My conventions: a real-valued function on an open subset of $\mathbb{R}^n$ is smooth if its partial derivatives of all orders exist and are continuous. A real-valued function on an arbitrary subset $A\subseteq \mathbb{R}^n$ is smooth if it can be extended to a smooth function on an open subset containing $A$.
Let $f:\mathbb{R}^2\to\mathbb{R}$ be smooth. Furthermore, assume that $f$ is even with respect to its second input (i.e. $f(x,y)=f(x,-y)$. Is then the map \begin{align*}\mathbb{R}\times[0,\infty)&\to\mathbb{R}\\(x,y)&\mapsto f(x,\sqrt{y})\end{align*} smooth?
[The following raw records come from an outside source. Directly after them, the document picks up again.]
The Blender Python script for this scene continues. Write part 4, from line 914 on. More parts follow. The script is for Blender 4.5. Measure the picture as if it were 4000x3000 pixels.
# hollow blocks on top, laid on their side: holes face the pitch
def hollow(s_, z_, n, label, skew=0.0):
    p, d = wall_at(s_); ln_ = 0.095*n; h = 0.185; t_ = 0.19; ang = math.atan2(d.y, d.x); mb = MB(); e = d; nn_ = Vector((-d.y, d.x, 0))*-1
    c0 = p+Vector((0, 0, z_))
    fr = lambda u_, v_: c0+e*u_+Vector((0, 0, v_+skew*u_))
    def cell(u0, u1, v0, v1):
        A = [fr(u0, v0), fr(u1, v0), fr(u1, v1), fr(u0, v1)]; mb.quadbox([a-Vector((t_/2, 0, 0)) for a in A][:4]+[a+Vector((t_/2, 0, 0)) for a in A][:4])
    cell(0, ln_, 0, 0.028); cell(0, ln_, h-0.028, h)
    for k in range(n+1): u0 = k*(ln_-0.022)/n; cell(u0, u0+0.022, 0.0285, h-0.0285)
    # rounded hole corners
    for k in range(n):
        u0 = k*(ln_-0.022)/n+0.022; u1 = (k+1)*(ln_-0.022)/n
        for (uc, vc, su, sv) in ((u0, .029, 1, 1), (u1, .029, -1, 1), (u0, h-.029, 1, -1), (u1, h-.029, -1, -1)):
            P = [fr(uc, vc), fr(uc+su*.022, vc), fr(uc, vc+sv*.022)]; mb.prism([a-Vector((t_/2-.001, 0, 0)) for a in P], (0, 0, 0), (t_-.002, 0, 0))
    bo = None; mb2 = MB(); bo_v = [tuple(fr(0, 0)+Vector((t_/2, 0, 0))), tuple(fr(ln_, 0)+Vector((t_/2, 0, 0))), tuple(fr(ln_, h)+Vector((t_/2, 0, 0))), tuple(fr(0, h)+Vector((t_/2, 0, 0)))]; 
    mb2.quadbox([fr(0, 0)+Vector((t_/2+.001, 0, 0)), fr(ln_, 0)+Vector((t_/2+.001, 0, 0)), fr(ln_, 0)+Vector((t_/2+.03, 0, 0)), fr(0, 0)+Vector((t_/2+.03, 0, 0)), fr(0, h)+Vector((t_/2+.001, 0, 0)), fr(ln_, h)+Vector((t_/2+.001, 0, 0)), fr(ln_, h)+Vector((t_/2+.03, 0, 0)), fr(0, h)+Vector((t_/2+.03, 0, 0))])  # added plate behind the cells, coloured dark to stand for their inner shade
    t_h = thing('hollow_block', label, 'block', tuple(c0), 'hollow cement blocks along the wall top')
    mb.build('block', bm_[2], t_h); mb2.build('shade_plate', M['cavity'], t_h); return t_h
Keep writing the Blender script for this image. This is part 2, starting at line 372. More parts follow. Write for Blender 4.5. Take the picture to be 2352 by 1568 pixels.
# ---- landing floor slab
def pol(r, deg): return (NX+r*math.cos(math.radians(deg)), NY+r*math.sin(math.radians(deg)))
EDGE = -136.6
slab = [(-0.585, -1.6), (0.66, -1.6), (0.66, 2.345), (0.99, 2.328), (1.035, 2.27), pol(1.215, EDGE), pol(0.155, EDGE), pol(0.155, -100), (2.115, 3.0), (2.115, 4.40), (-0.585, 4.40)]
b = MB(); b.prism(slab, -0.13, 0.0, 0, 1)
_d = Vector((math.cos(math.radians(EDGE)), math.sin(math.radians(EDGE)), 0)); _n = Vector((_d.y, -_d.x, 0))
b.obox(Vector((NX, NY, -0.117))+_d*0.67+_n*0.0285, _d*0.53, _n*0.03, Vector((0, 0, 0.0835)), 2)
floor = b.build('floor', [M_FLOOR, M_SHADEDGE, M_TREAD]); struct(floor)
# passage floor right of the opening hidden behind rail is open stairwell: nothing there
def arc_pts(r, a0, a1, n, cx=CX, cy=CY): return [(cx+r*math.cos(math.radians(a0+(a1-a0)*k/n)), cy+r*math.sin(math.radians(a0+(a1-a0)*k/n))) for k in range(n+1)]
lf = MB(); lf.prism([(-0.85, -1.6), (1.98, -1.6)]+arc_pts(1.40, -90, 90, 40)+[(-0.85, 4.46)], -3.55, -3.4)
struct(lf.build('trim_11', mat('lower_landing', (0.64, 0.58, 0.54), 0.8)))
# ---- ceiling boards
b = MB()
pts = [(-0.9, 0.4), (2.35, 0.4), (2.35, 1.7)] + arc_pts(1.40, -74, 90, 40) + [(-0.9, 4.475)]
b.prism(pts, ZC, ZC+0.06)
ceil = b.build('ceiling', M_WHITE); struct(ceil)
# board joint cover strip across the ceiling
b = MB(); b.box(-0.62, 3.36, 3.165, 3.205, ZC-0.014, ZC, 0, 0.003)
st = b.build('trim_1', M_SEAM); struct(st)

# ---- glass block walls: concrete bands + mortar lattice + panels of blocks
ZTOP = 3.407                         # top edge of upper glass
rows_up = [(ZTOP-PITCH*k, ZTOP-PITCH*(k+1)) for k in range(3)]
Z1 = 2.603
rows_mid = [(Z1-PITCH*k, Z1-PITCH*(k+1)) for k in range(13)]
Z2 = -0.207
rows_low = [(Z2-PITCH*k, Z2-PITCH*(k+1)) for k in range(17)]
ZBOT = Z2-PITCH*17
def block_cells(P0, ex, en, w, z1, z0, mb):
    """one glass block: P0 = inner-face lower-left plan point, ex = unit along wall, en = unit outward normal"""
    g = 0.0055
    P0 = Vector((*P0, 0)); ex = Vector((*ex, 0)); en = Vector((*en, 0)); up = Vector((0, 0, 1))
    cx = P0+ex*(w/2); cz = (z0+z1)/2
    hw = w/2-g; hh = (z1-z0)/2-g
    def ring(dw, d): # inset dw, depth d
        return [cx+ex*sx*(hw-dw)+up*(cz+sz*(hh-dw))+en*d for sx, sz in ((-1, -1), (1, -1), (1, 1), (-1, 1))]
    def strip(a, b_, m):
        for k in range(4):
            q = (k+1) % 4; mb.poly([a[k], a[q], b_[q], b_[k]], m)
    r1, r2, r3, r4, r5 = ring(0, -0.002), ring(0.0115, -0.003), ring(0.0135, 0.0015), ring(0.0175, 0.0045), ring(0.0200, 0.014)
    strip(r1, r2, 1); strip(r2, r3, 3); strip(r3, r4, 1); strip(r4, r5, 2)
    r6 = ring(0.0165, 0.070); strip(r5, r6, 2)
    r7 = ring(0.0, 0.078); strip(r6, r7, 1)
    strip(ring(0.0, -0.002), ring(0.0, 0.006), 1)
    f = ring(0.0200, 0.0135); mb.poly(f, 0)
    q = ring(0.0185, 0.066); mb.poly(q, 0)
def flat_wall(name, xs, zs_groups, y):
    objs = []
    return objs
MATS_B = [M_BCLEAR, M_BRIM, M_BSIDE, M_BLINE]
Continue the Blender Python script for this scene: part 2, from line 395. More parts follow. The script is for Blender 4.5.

I've seen some similar questions here, but I haven't seen one treating the case with two variables.
No, this is false. As indicated in comment, this is essentially a one dimensional problem. Take $\varphi\in C^\infty$ be compactly supported, even and such that $\varphi = 1$ in a ball near $0$, and define $$ f(y) = \varphi(y)\,|y|^2 $$ Then $$ f(\sqrt y) = \varphi(y)\,|y| $$ is not differentiable at $x=0$ (I think your mistake was coming from the fact that you simplified $\sqrt{y^2} = y$ instead of $|y[$).